Objective -
Extract the complete listing and repeat it word for word.

Dataset section -

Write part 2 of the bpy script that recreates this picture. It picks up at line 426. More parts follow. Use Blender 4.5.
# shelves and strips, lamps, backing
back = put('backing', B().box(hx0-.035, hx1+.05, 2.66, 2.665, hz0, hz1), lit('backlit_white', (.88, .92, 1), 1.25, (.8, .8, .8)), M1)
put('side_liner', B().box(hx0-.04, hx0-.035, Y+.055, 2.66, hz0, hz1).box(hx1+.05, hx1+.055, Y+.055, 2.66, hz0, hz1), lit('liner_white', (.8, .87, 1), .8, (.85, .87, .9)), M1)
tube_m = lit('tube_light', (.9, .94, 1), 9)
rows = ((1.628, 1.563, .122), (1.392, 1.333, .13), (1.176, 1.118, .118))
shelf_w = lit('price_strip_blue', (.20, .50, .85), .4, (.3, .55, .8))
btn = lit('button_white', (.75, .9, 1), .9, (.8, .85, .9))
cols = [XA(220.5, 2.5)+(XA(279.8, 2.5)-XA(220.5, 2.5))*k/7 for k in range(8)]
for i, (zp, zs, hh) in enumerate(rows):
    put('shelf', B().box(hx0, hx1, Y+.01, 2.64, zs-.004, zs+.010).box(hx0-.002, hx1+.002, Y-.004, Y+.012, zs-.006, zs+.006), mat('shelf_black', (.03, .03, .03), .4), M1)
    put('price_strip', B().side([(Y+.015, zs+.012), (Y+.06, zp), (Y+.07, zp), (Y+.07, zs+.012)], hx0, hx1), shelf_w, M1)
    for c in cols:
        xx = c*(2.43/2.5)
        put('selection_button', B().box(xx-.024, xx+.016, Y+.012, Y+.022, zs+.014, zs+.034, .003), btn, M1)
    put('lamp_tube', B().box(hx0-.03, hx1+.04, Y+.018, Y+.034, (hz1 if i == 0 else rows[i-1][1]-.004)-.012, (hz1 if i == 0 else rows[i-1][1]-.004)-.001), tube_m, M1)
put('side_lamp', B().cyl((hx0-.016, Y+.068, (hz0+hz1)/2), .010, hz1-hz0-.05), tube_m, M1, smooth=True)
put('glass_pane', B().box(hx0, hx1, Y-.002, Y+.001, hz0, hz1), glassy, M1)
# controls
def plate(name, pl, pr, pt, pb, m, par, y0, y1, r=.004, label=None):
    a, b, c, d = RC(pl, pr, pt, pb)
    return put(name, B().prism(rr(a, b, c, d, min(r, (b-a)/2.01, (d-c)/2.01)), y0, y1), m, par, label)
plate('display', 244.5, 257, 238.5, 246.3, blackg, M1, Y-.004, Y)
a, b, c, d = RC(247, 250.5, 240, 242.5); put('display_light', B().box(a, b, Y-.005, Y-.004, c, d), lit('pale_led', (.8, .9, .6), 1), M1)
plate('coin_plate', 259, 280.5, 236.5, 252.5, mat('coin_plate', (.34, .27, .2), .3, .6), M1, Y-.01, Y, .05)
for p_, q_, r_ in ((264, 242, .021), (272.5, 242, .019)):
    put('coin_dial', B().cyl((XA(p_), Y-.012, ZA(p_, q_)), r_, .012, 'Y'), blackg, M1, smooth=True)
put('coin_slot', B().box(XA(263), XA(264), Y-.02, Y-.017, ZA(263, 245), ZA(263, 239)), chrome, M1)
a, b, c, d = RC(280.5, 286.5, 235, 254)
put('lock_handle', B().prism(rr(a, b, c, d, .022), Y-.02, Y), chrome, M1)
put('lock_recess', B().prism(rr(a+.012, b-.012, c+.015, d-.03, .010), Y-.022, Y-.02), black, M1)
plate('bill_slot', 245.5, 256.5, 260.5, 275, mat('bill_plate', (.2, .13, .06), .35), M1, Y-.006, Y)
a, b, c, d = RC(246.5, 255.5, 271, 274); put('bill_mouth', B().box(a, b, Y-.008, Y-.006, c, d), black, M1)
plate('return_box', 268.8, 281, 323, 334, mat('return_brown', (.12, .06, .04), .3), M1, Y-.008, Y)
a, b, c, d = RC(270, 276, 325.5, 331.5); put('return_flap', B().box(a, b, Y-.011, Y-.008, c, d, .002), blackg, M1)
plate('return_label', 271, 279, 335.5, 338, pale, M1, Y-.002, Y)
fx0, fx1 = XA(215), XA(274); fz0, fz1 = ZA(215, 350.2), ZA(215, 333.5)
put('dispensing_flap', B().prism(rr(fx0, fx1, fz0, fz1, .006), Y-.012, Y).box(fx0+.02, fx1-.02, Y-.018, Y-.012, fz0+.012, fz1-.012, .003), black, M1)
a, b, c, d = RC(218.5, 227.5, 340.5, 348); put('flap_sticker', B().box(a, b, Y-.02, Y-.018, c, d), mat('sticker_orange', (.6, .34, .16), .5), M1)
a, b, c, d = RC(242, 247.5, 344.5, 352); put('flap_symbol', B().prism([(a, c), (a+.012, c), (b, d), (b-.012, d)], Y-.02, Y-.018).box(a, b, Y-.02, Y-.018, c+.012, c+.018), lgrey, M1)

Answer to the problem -
Write part 2 of the bpy script that recreates this picture. It picks up at line 426. More parts follow. Use Blender 4.5.
# shelves and strips, lamps, backing
back = put('backing', B().box(hx0-.035, hx1+.05, 2.66, 2.665, hz0, hz1), lit('backlit_white', (.88, .92, 1), 1.25, (.8, .8, .8)), M1)
put('side_liner', B().box(hx0-.04, hx0-.035, Y+.055, 2.66, hz0, hz1).box(hx1+.05, hx1+.055, Y+.055, 2.66, hz0, hz1), lit('liner_white', (.8, .87, 1), .8, (.85, .87, .9)), M1)
tube_m = lit('tube_light', (.9, .94, 1), 9)
rows = ((1.628, 1.563, .122), (1.392, 1.333, .13), (1.176, 1.118, .118))
shelf_w = lit('price_strip_blue', (.20, .50, .85), .4, (.3, .55, .8))
btn = lit('button_white', (.75, .9, 1), .9, (.8, .85, .9))
cols = [XA(220.5, 2.5)+(XA(279.8, 2.5)-XA(220.5, 2.5))*k/7 for k in range(8)]
for i, (zp, zs, hh) in enumerate(rows):
    put('shelf', B().box(hx0, hx1, Y+.01, 2.64, zs-.004, zs+.010).box(hx0-.002, hx1+.002, Y-.004, Y+.012, zs-.006, zs+.006), mat('shelf_black', (.03, .03, .03), .4), M1)
    put('price_strip', B().side([(Y+.015, zs+.012), (Y+.06, zp), (Y+.07, zp), (Y+.07, zs+.012)], hx0, hx1), shelf_w, M1)
    for c in cols:
        xx = c*(2.43/2.5)
        put('selection_button', B().box(xx-.024, xx+.016, Y+.012, Y+.022, zs+.014, zs+.034, .003), btn, M1)
    put('lamp_tube', B().box(hx0-.03, hx1+.04, Y+.018, Y+.034, (hz1 if i == 0 else rows[i-1][1]-.004)-.012, (hz1 if i == 0 else rows[i-1][1]-.004)-.001), tube_m, M1)
put('side_lamp', B().cyl((hx0-.016, Y+.068, (hz0+hz1)/2), .010, hz1-hz0-.05), tube_m, M1, smooth=True)
put('glass_pane', B().box(hx0, hx1, Y-.002, Y+.001, hz0, hz1), glassy, M1)
# controls
def plate(name, pl, pr, pt, pb, m, par, y0, y1, r=.004, label=None):
    a, b, c, d = RC(pl, pr, pt, pb)
    return put(name, B().prism(rr(a, b, c, d, min(r, (b-a)/2.01, (d-c)/2.01)), y0, y1), m, par, label)
plate('display', 244.5, 257, 238.5, 246.3, blackg, M1, Y-.004, Y)
a, b, c, d = RC(247, 250.5, 240, 242.5); put('display_light', B().box(a, b, Y-.005, Y-.004, c, d), lit('pale_led', (.8, .9, .6), 1), M1)
plate('coin_plate', 259, 280.5, 236.5, 252.5, mat('coin_plate', (.34, .27, .2), .3, .6), M1, Y-.01, Y, .05)
for p_, q_, r_ in ((264, 242, .021), (272.5, 242, .019)):
    put('coin_dial', B().cyl((XA(p_), Y-.012, ZA(p_, q_)), r_, .012, 'Y'), blackg, M1, smooth=True)
put('coin_slot', B().box(XA(263), XA(264), Y-.02, Y-.017, ZA(263, 245), ZA(263, 239)), chrome, M1)
a, b, c, d = RC(280.5, 286.5, 235, 254)
put('lock_handle', B().prism(rr(a, b, c, d, .022), Y-.02, Y), chrome, M1)
put('lock_recess', B().prism(rr(a+.012, b-.012, c+.015, d-.03, .010), Y-.022, Y-.02), black, M1)
plate('bill_slot', 245.5, 256.5, 260.5, 275, mat('bill_plate', (.2, .13, .06), .35), M1, Y-.006, Y)
a, b, c, d = RC(246.5, 255.5, 271, 274); put('bill_mouth', B().box(a, b, Y-.008, Y-.006, c, d), black, M1)
plate('return_box', 268.8, 281, 323, 334, mat('return_brown', (.12, .06, .04), .3), M1, Y-.008, Y)
a, b, c, d = RC(270, 276, 325.5, 331.5); put('return_flap', B().box(a, b, Y-.011, Y-.008, c, d, .002), blackg, M1)
plate('return_label', 271, 279, 335.5, 338, pale, M1, Y-.002, Y)
fx0, fx1 = XA(215), XA(274); fz0, fz1 = ZA(215, 350.2), ZA(215, 333.5)
put('dispensing_flap', B().prism(rr(fx0, fx1, fz0, fz1, .006), Y-.012, Y).box(fx0+.02, fx1-.02, Y-.018, Y-.012, fz0+.012, fz1-.012, .003), black, M1)
a, b, c, d = RC(218.5, 227.5, 340.5, 348); put('flap_sticker', B().box(a, b, Y-.02, Y-.018, c, d), mat('sticker_orange', (.6, .34, .16), .5), M1)
a, b, c, d = RC(242, 247.5, 344.5, 352); put('flap_symbol', B().prism([(a, c), (a+.012, c), (b, d), (b-.012, d)], Y-.02, Y-.018).box(a, b, Y-.02, Y-.018, c+.012, c+.018), lgrey, M1)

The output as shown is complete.